Of course, don’t forget to check the sunset time. You don’t want to be climbing back when it’s dark.

The hike itself isn’t that bad. First, you may need to dodge a few cows standing in your way. There is a story about a crazy horse kicking surfboards, but I haven’t seen one yet. Then the path starts to descend steeply down the gorge. With proper hiking shoes and no surfboard to obstruct, it could be a pleasant trek.

But I definitely don’t recommend trying it in your flip-flops.

Part 1 – the fields
Part 2 – jungle
Part 3 – the rocks

After you’ve descended all the way to the sea, let’s cross the stream on the right and start walking down the rocky path around the cliff head. Some boulders are quite big and the ocean makes them wet & slippery so be very careful not to slip and ding your surfboard.

The rocky path
Just in time before the tide
Slippery corner

As you pass the narrow place, notice the high-water mark on the cliff wall. That should be the warning for not trying it during high tide. Then it’s just about a 200h meters to the beach where people usually expect to find pristine nature and stunning views…

Instead of untouched beauty, you will be greeted by garbage and plastic!

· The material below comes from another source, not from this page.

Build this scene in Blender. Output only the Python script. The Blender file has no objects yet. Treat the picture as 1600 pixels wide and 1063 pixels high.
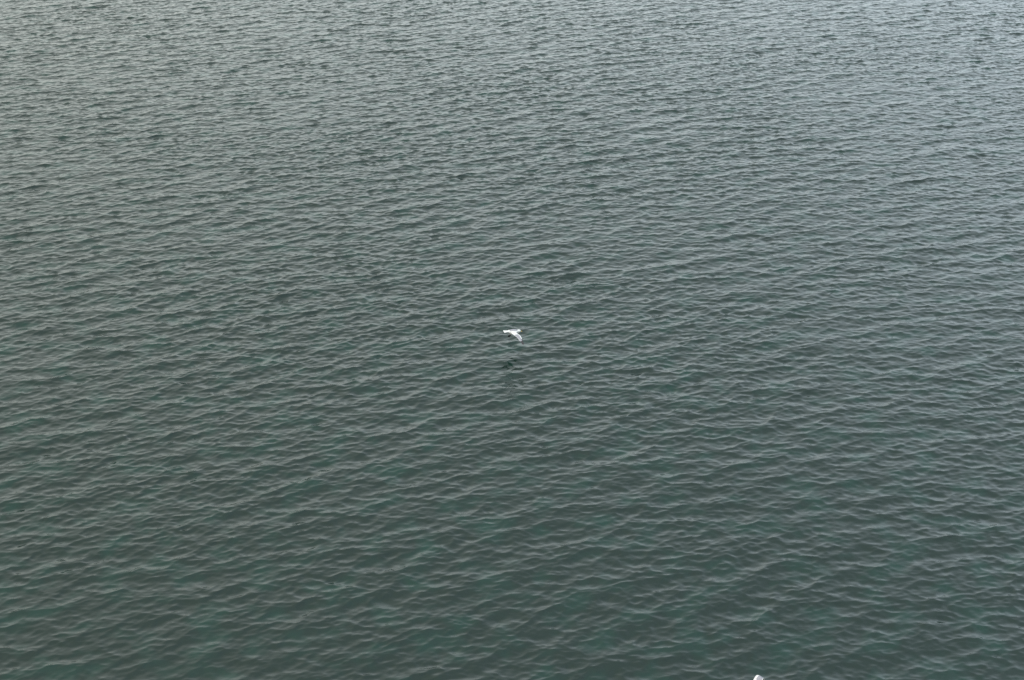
import bpy, bmesh, math, random
import numpy as np
from mathutils import Vector, Matrix

scene = bpy.context.scene
C = scene.collection
R = math.radians

# ------------------------------------------------------------------ camera
CAM_H = 14.3
PITCH = 26.5                      # degrees below the horizon
cam_d = bpy.data.cameras.new('camera')
cam_d.sensor_width = 36.0
cam_d.lens = 48.0
cam_d.clip_start = 0.1
cam_d.clip_end = 20000
cam = bpy.data.objects.new('camera', cam_d)
C.objects.link(cam)
cam.location = (0, 0, CAM_H)
cam.rotation_euler = (R(90 - PITCH), 0, 0)
scene.camera = cam

# ------------------------------------------------------------------ sky and sun
SUN_EL, SUN_AZ = 42.0, 232.0      # azimuth clockwise from +Y: behind and to the left of the camera
world = bpy.data.worlds.new("World")
scene.world = world
world.use_nodes = True
nt = world.node_tree
nt.nodes.clear()
N, L = nt.nodes, nt.links
out = N.new('ShaderNodeOutputWorld')
bg = N.new('ShaderNodeBackground')
bg.inputs['Strength'].default_value = 0.1
sky = N.new('ShaderNodeTexSky')
sky.sky_type = 'NISHITA'
sky.sun_disc = False
sky.sun_elevation = R(SUN_EL)
sky.sun_rotation = R(SUN_AZ)
sky.dust_density = 3.0
tc = N.new('ShaderNodeTexCoord')
mp = N.new('ShaderNodeMapping')
mp.inputs['Scale'].default_value = (1.0, 1.0, 2.2)
cn = N.new('ShaderNodeTexNoise')
cn.inputs['Scale'].default_value = 1.6
cn.inputs['Detail'].default_value = 5
cn.inputs['Roughness'].default_value = 0.5
cr = N.new('ShaderNodeValToRGB')
cr.color_ramp.elements[0].position = 0.3
cr.color_ramp.elements[0].color = (3.2, 3.40, 3.22, 1)
cr.color_ramp.elements[1].position = 0.72
cr.color_ramp.elements[1].color = (4.85, 5.10, 4.84, 1)
# the cloud cover is cooler and a little brighter to the right, and brightens towards the horizon
sx = N.new('ShaderNodeSeparateXYZ')
L.new(tc.outputs['Generated'], sx.inputs[0])
rx = N.new('ShaderNodeValToRGB')
rx.color_ramp.elements[0].position = 0.34
rx.color_ramp.elements[0].color = (0.93, 0.92, 0.895, 1)
rx.color_ramp.elements[1].position = 0.68
rx.color_ramp.elements[1].color = (0.97, 1.04, 1.17, 1)
mx_ = N.new('ShaderNodeMapRange')
mx_.inputs['From Min'].default_value = -1
mx_.inputs['From Max'].default_value = 1
L.new(sx.outputs['X'], mx_.inputs['Value'])
L.new(mx_.outputs['Result'], rx.inputs['Fac'])
mz = N.new('ShaderNodeMapRange')
mz.inputs['From Min'].default_value = 0.15
mz.inputs['From Max'].default_value = 0.95
mz.inputs['To Min'].default_value = 0.96
mz.inputs['To Max'].default_value = 1.06
L.new(sx.outputs['Z'], mz.inputs['Value'])
vm = N.new('ShaderNodeVectorMath')
vm.operation = 'MULTIPLY'
L.new(cr.outputs['Color'], vm.inputs[0])
L.new(rx.outputs['Color'], vm.inputs[1])
vs = N.new('ShaderNodeVectorMath')
vs.operation = 'SCALE'
L.new(vm.outputs[0], vs.inputs[0])
L.new(mz.outputs['Result'], vs.inputs['Scale'])
mix = N.new('ShaderNodeMix')
mix.data_type = 'RGBA'
mix.inputs[0].default_value = 0.86
L.new(tc.outputs['Generated'], mp.inputs['Vector'])
L.new(mp.outputs['Vector'], cn.inputs['Vector'])
L.new(cn.outputs['Fac'], cr.inputs['Fac'])
L.new(sky.outputs['Color'], mix.inputs[6])
L.new(vs.outputs[0], mix.inputs[7])
L.new(mix.outputs[2], bg.inputs['Color'])
L.new(bg.outputs['Background'], out.inputs['Surface'])

sun_d = bpy.data.lights.new('sun', 'SUN')
sun_d.energy = 0.6
sun_d.angle = R(12)
sun_d.color = (1.0, 0.96, 0.9)
sun = bpy.data.objects.new('sun', sun_d)
C.objects.link(sun)
az, el = R(SUN_AZ), R(SUN_EL)
to_sun = Vector((math.sin(az) * math.cos(el), math.cos(az) * math.cos(el), math.sin(el)))
sun.rotation_euler = to_sun.to_track_quat('Z', 'Y').to_euler()
sun.location = to_sun * 60

scene.view_settings.view_transform = 'Standard'
scene.view_settings.look = 'None'
scene.view_settings.gamma = 1
scene.view_settings.exposure = 1.97
scene.cycles.use_denoising = False

# ------------------------------------------------------------------ water: a wind-sea surface
SEED = 11
NF = 4096
LF = 86.0
rng = np.random.default_rng(SEED)
kx = 2 * np.pi * np.fft.fftfreq(NF, LF / NF)
KX, KY = np.meshgrid(kx, kx, indexing='xy')      # rows are y
K = np.hypot(KX, KY)
K[0, 0] = 1e-6
ANG = np.arctan2(KY, KX)


def dirspread(a0, p):
    c = np.cos(ANG - a0)
    return np.where(c > 0, c, 0) ** p


def system(lam, expo, a0, p0, slope, lmin=0.0):
    """one wave train: peak wavelength lam, spreading wider for shorter waves; scaled to an rms slope"""
    kp = 2 * np.pi / lam
    p = np.clip(p0 * (kp / K) ** 0.45, 1.2, p0)
    S = K ** (-expo) * np.exp(-1.25 * (kp / K) ** 3) * dirspread(a0, p)
    if lmin:
        S = S * np.exp(-(K * lmin / (2 * np.pi)) ** 4)
    S[0, 0] = 0
    A = np.sqrt(S)
    s = np.sqrt(np.sum((A * K) ** 2))
    return A * (slope / s)


toward = R(-90 + 28)                              # crests climb to the right in the picture
amp2 = (system(1.05, 4.8, toward, 6, 0.124, 0.065) ** 2
        + system(0.38, 4.6, toward + R(-14), 4.5, 0.142, 0.065) ** 2
        + system(0.62, 4.6, R(-118), 4, 0.068, 0.065) ** 2
        + system(0.28, 4.6, R(-155), 4, 0.045, 0.065) ** 2
        + system(2.4, 5.0, R(-75), 3, 0.014, 1.0) ** 2
        + system(0.17, 4.0, toward - R(16), 5, 0.110, 0.06) ** 2)
amp = np.sqrt(amp2)
H = amp * np.exp(2j * np.pi * rng.random((NF, NF)))


def field(spec):
    return np.real(np.fft.ifft2(spec)) * NF * NF * math.sqrt(2)


bands = []
for lo, hi in ((0.0, 0.45), (0.45, 1.5), (1.5, 200.0)):
    lam = 2 * np.pi / K
    m = ((lam > lo) & (lam <= hi)).astype(float)
    Hb = H * m
    bands.append((max(lo, 0.1), field(Hb), field(-1j * KX / K * Hb), field(-1j * KY / K * Hb)))
LEAN = 0.6                        # crests lean downwind, so the faces towards the camera are the steep ones


def axis(fine0, fine1, step0, step1, lo, hi, g=1.045):
    xs = [fine0]
    while xs[-1] < fine1:
        t = (xs[-1] - fine0) / (fine1 - fine0)
        xs.append(xs[-1] + step0 + (step1 - step0) * t)
    s = step1
    while xs[-1] < hi:
        s *= 1.016 if s < 0.16 else g
        xs.append(xs[-1] + s)
    left = []
    s = step0
    x = fine0
    while x > lo:
        s *= 1.016 if s < 0.16 else g
        x -= s
        left.append(x)
    return np.array(left[::-1] + xs)


gx = axis(-26, 26, 0.029, 0.029, -4000, 4000)
gy = axis(14.3, 74, 0.022, 0.062, -3000, 5000)
nx, ny = len(gx), len(gy)
X, Y = np.meshgrid(gx, gy, indexing='xy')
sp = np.maximum(np.gradient(gx)[None, :], np.gradient(gy)[:, None])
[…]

As shocking as it may be, this is the legacy of our plastic way of consuming things. Plastic rubble is a common sign on pretty much every beach around the globe. We could find here stuff from Europe, America as well as Africa. Year after year, it all ends up here, in the middle of the ocean. Unfortunately, no beach cleaning or recycling policies won’t make it go away. To stop producing plastic waste is the only way…

But let’s return to our surfing-hike trip.

Welcome to paradise!
Our plastic legacy
Finally, at the beach!

How are the waves at Santa Iria?

Once you’ve done the preparation and endured the hiking part, the waves will be your reward!

If you’re lucky, there will be a distinct left point break peeling along the rocks. In the middle, you can find a beach break type of left & right waves, along with more occasional straight-handers & closeouts. And on the far side of the beach is a right-hand slab, more suitable for bodyboarders and experienced surfers.

The only downside are the odd rocks on the bottom that could potentially damage your board or feet, so be careful where you finish your rides or paddle out. Enter & exit in the middle of the beach where there are fewer rocks. There is no clear channel to ease your way out, but you should be able to time your entry between the sets. If you’re paddling in close to the high tide, be aware of the strong shore-break too.

The main break is the left-hand point. Medium sets are the good ones as most of the biggest waves tend to close out somewhere in the middle. But if you’re lucky, it can peel all the way to the far corner of the beach. The takeoff zone is shifty, and it may be hard to catch the waves as they tend to be more fat at the peak. I recommend taking a bigger board if you have the option. The middle section can grow and offers more wall. Don’t overkill the end section, because you could put yourself in danger of encountering a shallow rock as you push towards the beach.

If the waves are good during the weekend, there will be a bunch of locals in the water too. Give them enough respect, and they’ll treat you good. During the week, Santa Iria is often empty.

Locals charging
A gentle peeler
Nice move!

On a smaller day, the beach break section is perfect for intermediate surfers and even for beginners.

If you have the option, consider wearing reef boots to stay safe. The smaller waves here are so easy that even the local instructors take their students here. Although, I have no idea how they bring those big soft boards down the trek.

One more important thing to remember:
Save some energy for your journey back!

Overall, the views are amazing, the waves can be epic and often uncrowded, and the hike could be well worth it – if you’re prepared.

Enjoy Santa Iria and the amazing Azores!